When the first white men saw western Nebraska will probably never by exactly determined. Scandinavians in the 14th century may have been the first to set foot in the valley of the Mississippi. Coronado, in 1541, advanced into northern Kansas, or possibly southern Nebraska. The French -- Nicolet in 1639, Radison in 1654-60, Joliet and Marquette in 1673, Hennepin in 1679-80 and Letueur in 1683 -- explored the Mississippi region north of the Ohio. Not, however, until 1720 was there an authenticated exploration by white men on Nebraska soil. In that year a Spanish expedition, under Lt. General Pedro de Villasur, was massacred by Pawnees at the forks of the Platte.1 This was the most northeastern point ever attained by a Spanish expedition in the Great Plains.

Soon after, in June of 1739, the Mallet brothers and six other Frenchmen traversed Nebraska from a camp near the mouth of the Niobrara across to the Platte, and by the South Platte south to Santa Fe.2 On this trip the Platte received its name, which is a translation of the Siouan name, "Nebrathka," meaning "shallow." A few years later, about 1743, the Verendryes advanced through the Dakotas, perhaps to the Rocky Mountains, the white man's farthest west in that latitude.

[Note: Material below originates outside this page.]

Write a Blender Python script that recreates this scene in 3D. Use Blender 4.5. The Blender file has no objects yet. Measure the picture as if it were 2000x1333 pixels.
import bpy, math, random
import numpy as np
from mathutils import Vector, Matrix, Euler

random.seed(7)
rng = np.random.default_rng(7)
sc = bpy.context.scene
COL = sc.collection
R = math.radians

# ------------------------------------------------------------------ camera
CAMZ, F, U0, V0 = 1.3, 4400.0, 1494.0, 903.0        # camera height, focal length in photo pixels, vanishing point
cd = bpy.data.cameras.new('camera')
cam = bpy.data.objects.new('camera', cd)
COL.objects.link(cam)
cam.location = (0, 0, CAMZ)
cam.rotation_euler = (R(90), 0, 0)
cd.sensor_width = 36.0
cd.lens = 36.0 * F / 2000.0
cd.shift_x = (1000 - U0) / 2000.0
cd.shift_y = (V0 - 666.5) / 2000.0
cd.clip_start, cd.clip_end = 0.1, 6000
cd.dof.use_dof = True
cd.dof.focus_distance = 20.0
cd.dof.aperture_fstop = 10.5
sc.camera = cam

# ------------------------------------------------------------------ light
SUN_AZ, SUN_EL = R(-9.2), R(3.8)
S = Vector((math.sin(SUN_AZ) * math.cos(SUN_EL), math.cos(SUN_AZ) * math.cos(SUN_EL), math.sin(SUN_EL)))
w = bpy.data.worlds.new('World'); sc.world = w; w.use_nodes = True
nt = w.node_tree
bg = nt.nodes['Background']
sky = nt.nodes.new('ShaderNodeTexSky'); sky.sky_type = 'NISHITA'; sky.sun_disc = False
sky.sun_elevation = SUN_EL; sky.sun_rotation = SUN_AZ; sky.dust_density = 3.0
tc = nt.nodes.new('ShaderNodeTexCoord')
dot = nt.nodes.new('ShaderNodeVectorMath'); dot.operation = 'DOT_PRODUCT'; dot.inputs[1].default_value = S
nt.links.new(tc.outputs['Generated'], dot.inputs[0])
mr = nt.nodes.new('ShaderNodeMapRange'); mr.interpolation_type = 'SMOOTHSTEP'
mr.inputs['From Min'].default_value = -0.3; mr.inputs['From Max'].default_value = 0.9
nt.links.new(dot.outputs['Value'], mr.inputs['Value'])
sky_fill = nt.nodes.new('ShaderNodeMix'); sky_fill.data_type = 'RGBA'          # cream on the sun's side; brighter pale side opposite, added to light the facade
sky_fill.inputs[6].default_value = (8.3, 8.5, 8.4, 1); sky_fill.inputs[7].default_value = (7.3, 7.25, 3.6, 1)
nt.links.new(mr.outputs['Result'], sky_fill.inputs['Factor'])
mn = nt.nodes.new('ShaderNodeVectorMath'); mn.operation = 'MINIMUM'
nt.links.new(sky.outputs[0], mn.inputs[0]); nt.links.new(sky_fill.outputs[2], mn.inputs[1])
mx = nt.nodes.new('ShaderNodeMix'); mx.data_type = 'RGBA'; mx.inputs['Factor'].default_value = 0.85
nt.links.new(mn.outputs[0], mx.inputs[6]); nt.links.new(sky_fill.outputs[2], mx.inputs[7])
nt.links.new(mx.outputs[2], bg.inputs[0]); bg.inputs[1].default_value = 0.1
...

During the succeeding years of Spanish and French occupation of the Great Louisiana province, undoubtedly a number of European or halfbreed trappers and voyageurs penetrated the western Great Plains, up such rivers as the Arkansas, Kansas, and Platte, but no record has endured. Not until the American purchase did recorded parties, such as those of Lewis and Clark, Pike, and Long, traverse this region. A young American captive among the Indians3 did claim to have wandered with the Indians into the Rocky Mountains prior to 1816, but his story is open to doubt.


1A. B. Thomas: "The Massacre of the Villasur Expedition at the Forks of the Platte River, Aug. 12, 1720," in Nebraska History Magazine, 1925. Some authorities place this at the Loup-Platte junction.

2Journal, published in de Margry: Decouvertes.

3John D. Hunter: Memoirs of a Captivity among the Indians of North America, 1823.